## begin

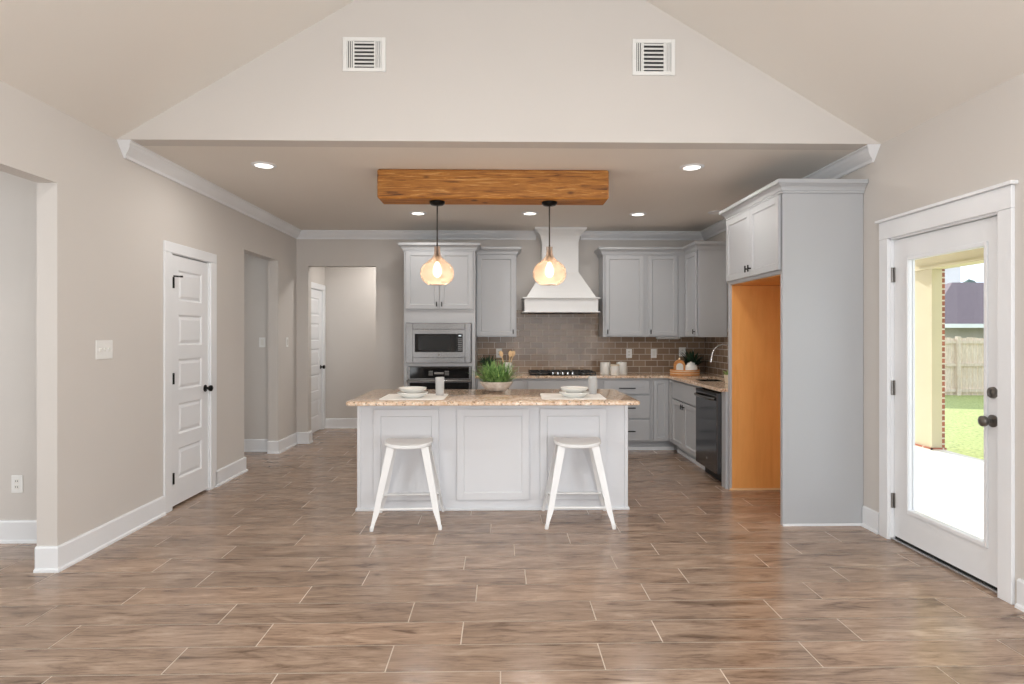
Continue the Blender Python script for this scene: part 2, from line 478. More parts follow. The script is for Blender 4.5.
# wall behind the camera, with two window openings
bm = bmesh.new()
ya, yb = YF - .12, YF
box(bm, XL, ya, 0, -.2, yb, ZC); box(bm, -.2, ya, 0, 2.4, yb, .25); box(bm, -.2, ya, 2.62, 2.4, yb, ZC); box(bm, 2.4, ya, 0, XR, yb, ZC)
loft(bm, [[(XL, y, ZC), (XR, y, ZC), (ridge_x, y, ridge_z)] for y in (ya, yb)])
struct(obj('wall_front', bm, 'wall'))
# side room behind the left opening
struct(obj('wall_side_room', B((-5.9, 4.12, 0, XL - WT, 4.24, 2.74), (-5.9, 0.3, 0, XL - WT, .42, 2.74), (-6.0, .3, 0, -5.9, 4.24, 2.74)), 'wall'), 'beige wall of the side room seen through the left opening', 'wall')
struct(obj('ceiling_side_room', B((-6.0, .3, 2.74, XL - WT, 4.24, 2.84)), 'ceil'))
# passage behind the second opening
struct(obj('wall_passage', B((-5.9, 7.27, 0, XL - WT, 7.39, 2.6), (-5.9, 5.9, 0, XL - WT, 6.02, 2.6), (-6.0, 5.9, 0, -5.9, 7.39, 2.6)), 'wall'), 'beige wall inside the narrow passage opening', 'wall')
struct(obj('ceiling_passage', B((-6.0, 5.9, 2.6, XL - WT, 7.39, 2.7)), 'ceil'))
# hall behind the back opening
struct(obj('wall_hall', B((XL - WT, YB + WT, 0, XL - .01, 8.27, 2.74), (XL - WT, 8.27, 2.06, XL - .01, 8.94, 2.74), (XL - WT, 8.94, 0, XL - .01, 9.2, 2.74),
    (XL - .01, 9.07, 0, .4, 9.2, 2.74), (.3, YB + WT, 0, .4, 9.07, 2.74), (XL - .01, YB + WT - .001, 0, XL + .15, YB + WT, 2.74)), 'wall'), 'beige hall walls seen through the back opening', 'wall')
struct(obj('ceiling_hall', B((XL - WT, YB + WT, 2.74, .4, 9.2, 2.84)), 'ceil'))
# small rooms behind the two closed inner doors
struct(obj('wall_closet', B((-3.5, 4.3, 0, -3.4, 5.85, 2.74), (-3.4, 4.3, 0, XL - WT, 4.36, 2.74), (-3.4, 5.8, 0, XL - WT, 5.88, 2.74), (-3.4, 4.36, 2.64, XL - WT, 5.8, 2.74)), 'wall'))

# baseboards with shoe moulding
BBP = [(0, 0), (0.028, 0), (0.026, 0.014), (0.016, 0.022), (0.016, 0.138), (0.010, 0.148), (0, 0.148)]
def baseboard(name, *paths):
    bm = bmesh.new()
    for p in paths: sweep(bm, p, BBP)
    o = obj(name, bm, 'trim'); struct(o, 'white baseboard along the ' + name.split('_', 1)[1].replace('_', ' ') + ' wall', 'baseboard')
baseboard('baseboard_left', [(XL - WT, 3.612), (XL, 3.612), (XL, 4.725)],
          [(XL, 5.57), (XL, 6.21), (XL - WT, 6.21)], [(XL - WT, 7.15), (XL, 7.15), (XL, YB), (-2.48, YB), (-2.48, YB + WT)],
          [(XL, YF), (XL, 1.7)])
baseboard('baseboard_back', [(-1.61, YB + WT), (-1.61, YB), (-1.15, YB)])
baseboard('baseboard_right', [(XR, 4.352), (XR, 4.165)], [(XR, 3.035), (XR, YF)])
baseboard('baseboard_side_room', [(-5.9, 4.12), (XL - WT, 4.12)])
baseboard('baseboard_passage', [(-5.9, 7.27), (XL - WT, 7.27)])
baseboard('baseboard_hall', [(XL - .01, 9.07), (.3, 9.07)])

# crown moulding
CRP = [(0, 0), (0.092, 0), (0.092, -0.012), (0.080, -0.018), (0.070, -0.040), (0.046, -0.066), (0.022, -0.084), (0.016, -0.104), (0, -0.104)]
def crown(name, path, label):
    bm = bmesh.new(); sweep(bm, path, [(o, ZC + z) for o, z in CRP])
    for v in bm.verts:      # the ends under the gable are cut on a slant
        if abs(v.co.y - YG - .002) < 1e-4: v.co.y += (ZC - v.co.z) * .75
    struct(obj(name, bm, 'trim'), label, 'crown moulding')
crown('trim_1', [(XL, YG + .002), (XL, YB), (0.46, YB)], 'white crown moulding along the left and back kitchen walls')
crown('trim_2', [(1.04, YB), (XR, YB), (XR, YG + .002)], 'white crown moulding right of the range hood and along the right wall')

# ------------------------------------------------------------------ doors
def panel_door(name, label, loc, rz, w, h, hinge_z, knob_x, knob_z, casing=True, cw=0.11, inset=0.006):
    """local: x along the wall, -y towards the viewer, wall face at y=0."""
    t = bpy.data.objects.new(name, None); COL.objects.link(t); t.location = loc; t.rotation_euler = (0, 0, rz)
    struct(t, label, 'door')
    # slab
    bm = bmesh.new()
    y0, y1 = inset, inset + .035
    st = 0.115; zb = 0.02
    box(bm, 0, y0, zb, st, y1, zb + h); box(bm, w - st, y0, zb, w, y1, zb + h)
    top, bot, gap, n = 0.115, 0.205, 0.112, 5
    ph = (h - top - bot - gap * (n - 1)) / n
    z = zb + bot
    box(bm, st, y0, zb, w - st, y1, zb + bot)
    for i in range(n):
        za, zc = z, z + ph
        xa, xb = st, w - st
        rings = []
        for ins, dep in ((0, 0), (.012, .010), (.020, .010), (.042, .002), (.046, .002)):
            rings.append([(xa + ins, y0 + dep, za + ins), (xb - ins, y0 + dep, za + ins), (xb - ins, y0 + dep, zc - ins), (xa + ins, y0 + dep, zc - ins)])
        loft(bm, rings, cap=False)
        bm.faces.new([bm.verts.new(p) for p in rings[-1]])
        z = zc
        box(bm, xa, y0, z, xb, y1, z + (gap if i < n - 1 else top)); z += gap
    box(bm, st, y1 - .012, zb + bot, w - st, y1, zb + h - top)
    obj('door_panel', bm, 'trim', t)
    # jamb and casing
    bm = bmesh.new()
    j = .018
    box(bm, -j, -.002, 0, -.002, .12, h + .03); box(bm, w + .002, -.002, 0, w + j, .12, h + .03); box(bm, -j, -.002, h + .026, w + j, .12, h + .04)
    for (a, b) in ((-.013 - cw, -.013), (w + .013, w + .013 + cw)): box(bm, a, -.016, 0, b, 0, h + .03, bevel=.004)
    box(bm, -.013 - cw, -.016, h + .0305, w + .013 + cw, 0, h + .03 + .085, bevel=.004)
    obj('door_casing', bm, 'trim', t)
    obj('shadow_gap', B((0, .05, .001, w, .10, .02)), 'dark', t)
    for hz in hinge_z:
        bm = bmesh.new(); lathe(bm, [(.008, 0), (.008, .09)], 10, (.003, -.014, hz - .045)); box(bm, -.002, -.012, hz - .045, .008, .0065, hz + .045)
        obj('hinge', bm, 'black', t)
    bm = bmesh.new()
    prof = [(.0, 0), (.031, 0), (.031, .006), (.012, .010), (.011, .030), (.022, .036), (.028, .048), (.026, .060), (.014, .067), (0, .068)]
    lathe(bm, prof, 20)
    bmesh.ops.transform(bm, matrix=Matrix.Translation((knob_x, inset, knob_z)) @ Matrix.Rotation(PI / 2, 4, 'X'), verts=bm.verts)
    obj('door_knob', bm, 'black', t, SM)
    return t
# pantry door on the left wall, faces +X: local -y -> +X (rz = +90deg), local x -> +Y
d1 = panel_door('door_1', 'white five-panel pantry door with black knob on the left wall', (XL, 4.85, 0), PI / 2, 0.61, 2.025, (.25, 1.05, 1.82), .555, .925)
bm = bmesh.new(); tube(bm, [(.004, -.014, 1.872), (.03, -.03, 1.872), (.05, -.05, 1.872)], .006, 8); lathe(bm, [(.011, 0), (.011, .014)], 10, (.052, -.052, 1.865))
obj('door_stop', bm, 'black', d1)
panel_door('door_2', 'white panelled door down the hall behind the back opening', (XL - .01, 8.28, 0), PI / 2, 0.65, 2.025, (.25, 1.05, 1.82), .595, .93)

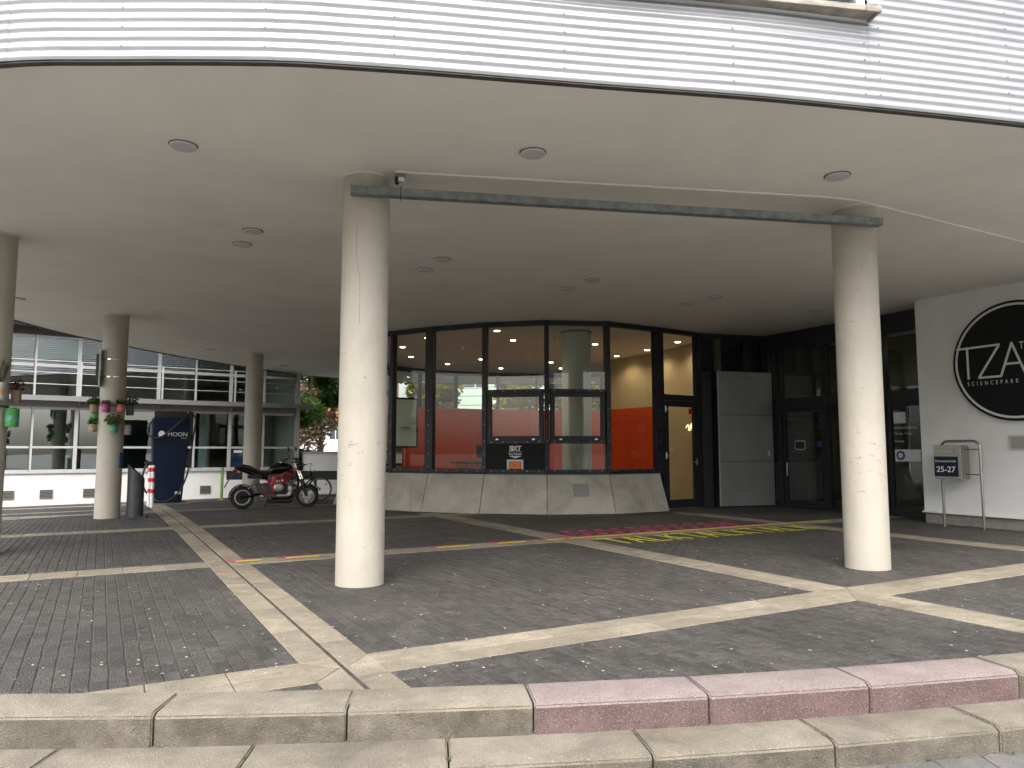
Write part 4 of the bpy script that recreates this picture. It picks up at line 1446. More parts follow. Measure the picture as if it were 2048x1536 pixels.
ground_line('parking_line', (-10.9, 15.8), (-9.75, 17.55), 0.10, K['whitel'], 'near white parking line left of the tin-hung column')
ground_line('parking_line', (-14.3, 20.3), (-10.2, 22.4), 0.12, K['whitel'], 'far white parking line before the white office wall')
ground_line('parking_line', (-12.6, 17.6), (-10.1, 19.2), 0.09, K['whitel'], 'middle white parking line left of the tin-hung column')
ground_line('parking_line', (-7.9, 18.3), (-4.95, 20.35), 0.06, K['yline'], 'faded yellow line under the parked motorcycle')

# ------------------------------------------------------------------ left glass office block
B0, B1 = Vector((-15.7, 23.2)), Vector((-8.24, 28.3))
bdir = (B1 - B0).normalized()
M_, _ = wallM(tuple(B0), tuple(B1))
blk = root('glass_office_block', (-12, 27, -0.35), 0, 'two storey glass office block with white base and balcony rails at left', 'building')
TL, TR = -6.8, 8.95
mb = MB(M_, True)
mb.box(TL, TR, 0.0, 0.3, -0.8, 0.66)
base = mb.build('base_wall', K['white'], blk)
MB(M_, True).box(TL, TR + 0.02, -0.06, 0.2, 0.665, 0.74).build('sill_profile', K['frame'], blk, bevel=0.004)
for t in (-1.1, -0.07, 0.96, 2.16, 5.76, 7.1):
    gq = MB(M_, True)
    gq.box(t - 0.18, t + 0.18, -0.02, 0.05, -0.14, -0.115)
    gq.box(t - 0.18, t + 0.18, -0.02, 0.05, 0.125, 0.15)
    gq.box(t - 0.18, t - 0.155, -0.02, 0.05, -0.115, 0.125)
    gq.box(t + 0.155, t + 0.18, -0.02, 0.05, -0.115, 0.125)
    go = gq.build('vent_frame', K['grille'], blk)
    MB(M_, True).box(t - 0.16, t + 0.16, -0.006, -0.002, -0.13, 0.14).build('vent_void', K['rubber'], go)
    for k in range(5):
        MB(M_, True).box(t - 0.155, t + 0.155, -0.018, -0.008, -0.105 + k * 0.047, -0.08 + k * 0.047).build('louvre', K['grille'], go)
bays = [0.48 + 1.21 * k for k in range(-6, 8)]
bays[-1] = 8.93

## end

Across the entries, how many lines hold the word "parts"? Say only the number.

2